What Is a Real Estate Pre-Sale?
A real estate pre-sale — also called an off-plan or pre-construction purchase — is when you buy a property before it has been built or before it officially hits the open market. Instead of walking through a finished home, you're purchasing based on architectural plans, developer renderings, and a legal contract that outlines what will be delivered.
Pre-sales are common in condominium towers, planned housing developments, and large mixed-use projects. Developers use them to secure financing and gauge demand before breaking ground. Buyers, in turn, often receive pricing advantages that disappear once construction is complete.
How the Pre-Sale Process Works
- Developer announces the project — Marketing materials, floor plans, and pricing tiers are released, often to VIP buyers or real estate agents first.
- Buyer signs a purchase agreement — This legally binding contract specifies unit details, pricing, payment schedule, and estimated completion date.
- Deposit is paid — Typical deposits range from 5% to 20% of the purchase price, held in trust until project milestones are reached.
- Construction phase — The buyer waits, sometimes 2–4 years, while the project is built. Additional deposits may be due at various stages.
- Completion and possession — Upon finishing, the buyer pays the remaining balance (usually with a mortgage) and takes possession.
Key Benefits of Buying Pre-Sale
- Below-market entry price: Pre-sale pricing is often lower than comparable completed properties, locking in today's value for a future asset.
- Customization options: Buyers can sometimes choose finishes, colors, and layouts before construction begins.
- Extended payment timeline: Deposits are spread over time, easing immediate cash flow demands.
- Potential capital appreciation: If the market rises during construction, the property's value may increase before you even move in.
Common Risks to Understand
- Construction delays: Projects routinely run over schedule. Always read clauses about delay compensation in your contract.
- Developer insolvency: If a developer goes bankrupt, deposits could be at risk. Always verify deposit protection laws in your jurisdiction.
- Market downturns: If values fall before completion, you may owe more than the property is worth at closing.
- Specification changes: Finished units can differ from original plans. Check what substitution rights the developer has.
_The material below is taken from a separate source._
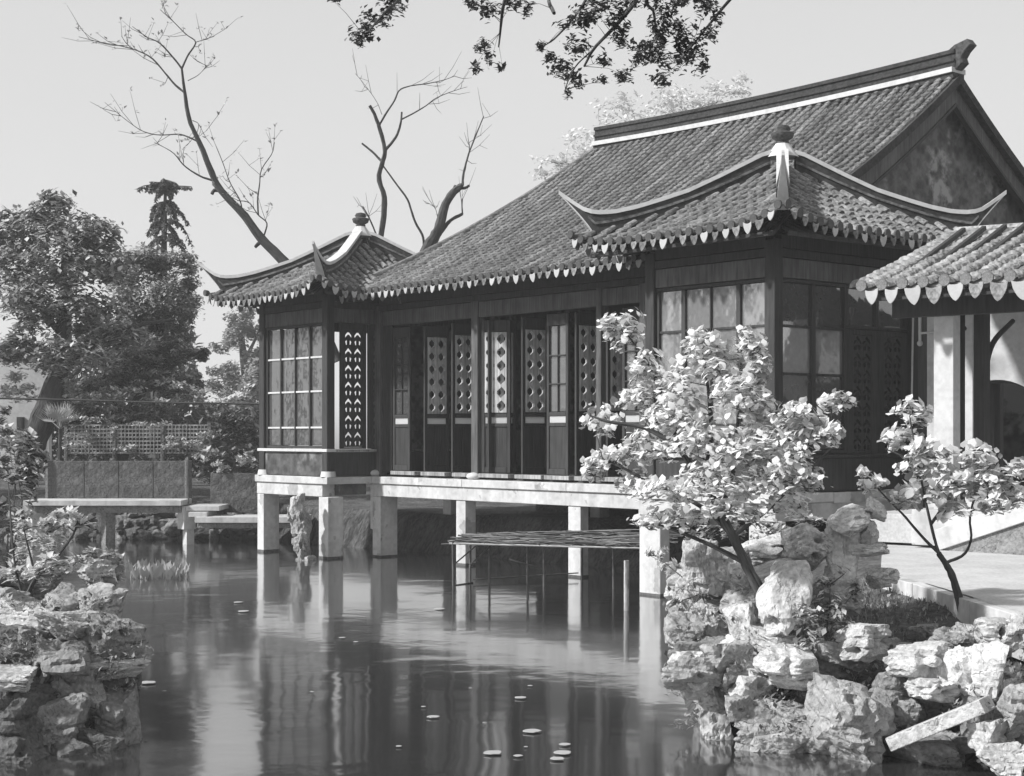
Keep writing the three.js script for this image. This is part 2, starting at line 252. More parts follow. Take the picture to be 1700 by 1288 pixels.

Who Should Consider a Pre-Sale Purchase?
Pre-sales suit buyers who have a flexible timeline, are comfortable with some uncertainty, and want to enter a market at a price point that may not exist once construction is done. They are particularly popular among investors looking to assign (resell) the contract before completion — though assignment rules vary widely by region and developer.
First-time buyers can also benefit, especially in high-demand urban markets where pre-sale pricing may be the most accessible entry point into new construction.
Questions to Ask Before Signing
- Is the deposit held in a separate trust account?
- What is the developer's track record on similar projects?
- What happens to my deposit if the project is cancelled?
- Are there assignment clauses allowing resale before completion?
- What is the estimated strata/HOA fee upon completion?
Understanding the pre-sale process thoroughly — and working with an experienced real estate lawyer — puts you in the best position to make a confident, well-informed purchase.